The practical payoff is parallax-free aiming with noticeably more light coming through the window. Curved glass bends what you see. Flat glass does not. For a shooter trying to pick up the dot quickly under pressure or extend accuracy out past conversational distances, the difference is real.
What FN has built around that optical core is a sight that weighs 1.55 ounces with the battery installed, which FN says is roughly 25 percent lighter than comparable enclosed red dots.
The housing is aerospace-grade 7075 aluminum with titanium accents. It’s fully submersible and rated for operation from -40°F to 126°F. If the glass cracks, the reticle stays visible and stays zeroed.
Adjustments for windage and elevation is in 1-MOA clicks. The adjustment range for both is 200 MOA.

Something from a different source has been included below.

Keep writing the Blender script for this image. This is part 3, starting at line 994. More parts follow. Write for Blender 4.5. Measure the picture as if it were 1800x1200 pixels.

Fourteen brightness settings include three night-vision compatible levels and three calibrated for bright daylight. Motion-sensing wakes the optic when the pistol moves and puts it back to sleep when it does not, stretching a CR2032 to roughly 800 hours of continuous use or up to a year with the battery saver working.
The battery loads from the top, so swaps happen without pulling the sight off the gun or touching the zero.
Mounting is proprietary to FN. The PUREVIEW drops natively onto the FN 509, FN 510, FN 545 and FN Five-seveN in their MRD, Tactical and Edge configurations.
MSRP is $749 in black or flat dark earth, both shipping without a mount. FN says availability is coming later this year through fnamerica.com.